The EU’s Exasperating Excess Exclamations

Hungary and Poland revived their candidacies for medium-term euro entry as the European Commission released them from the excess fiscal deficit procedure delaying consideration and imposing fines at readings over 3 percent of GDP following the original Maastricht criteria. Budapest had triggered possible suspension of cohesion aid last year but the gap came in at 2 percent despite continued Brussels criticism of foreign bank and direct investment taxes indefinitely continued beyond the initial expiration date. A financial transactions levy has since been added raising only half the budgeted amount as the EU prepares a regional counterpart for securities and derivatives activity. Growth has turned positive on inflation under 2 percent, but the debt-GDP and loan-deposit ratios remain stuck at 80 percent and 110 percent respectively. The central bank has been in rate slashing mode under new leadership on persistent overseas bond and currency inflows, although 10-year auctions at record yields below 5 percent have encountered difficulties amid presumed forint overvaluation. Its latest stability report highlighted a spike in non-performing loans to almost 20 percent of the total despite a raft of company and household foreign exchange conversion and repayment rescheduling schemes. Industry losses were $700 million in 2012 with Q1 profit at exchange heavyweight OTP down 10 percent. The government has pointed to a solid reserve position at $35 billion and trade surplus in extending hard currency relief to small business heading into the 2014 election period, which helped lift sentiment to a 2-year high as resort to an IMF backstop remained off the table.

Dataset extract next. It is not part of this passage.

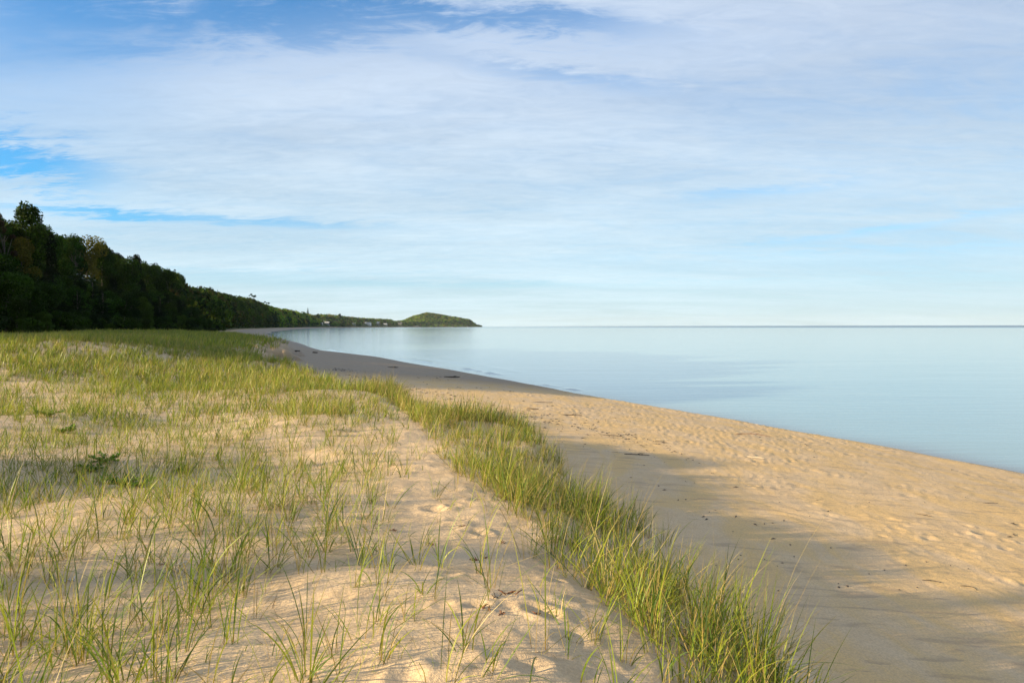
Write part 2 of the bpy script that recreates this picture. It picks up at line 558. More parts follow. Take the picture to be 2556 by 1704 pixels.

Warsaw in contrast renewed its contingency line as the zloty was off 5 percent against the euro and soft retail sales and construction cut the 2013 growth forecast to 1 percent. Interest rate easing has not pulled equities from their slump despite $5 billion in offerings this year to pace Central Europe and spur multinational banking groups to establish underwriting arms. Private pension funds with $85 billion in assets have been reluctant to re-allocate to stocks and especially the one-quarter of listings from elsewhere in the region in view of traditional guidelines and reductions in state contributions to the system to meet deficit targets. Participants fear Hungary’s nationalization precedent and increased funding pressure as in Portugal where 90 percent of the pool goes to government debt needs through 2015. State-run companies there have already reneged on derivative contracts as the economy has shrunk for ten consecutive quarters and 85 percent of the population seeks renegotiation of the troika arrangement. Both the main banks BCP and BPI must repay immediate post-crisis capital injections as corporate NPLs top 10 percent. Depositors panicked after the Cyprus freeze by shifting cash from accounts to vault safekeeping as they were burned by a widely-seen “playing with fire” approach.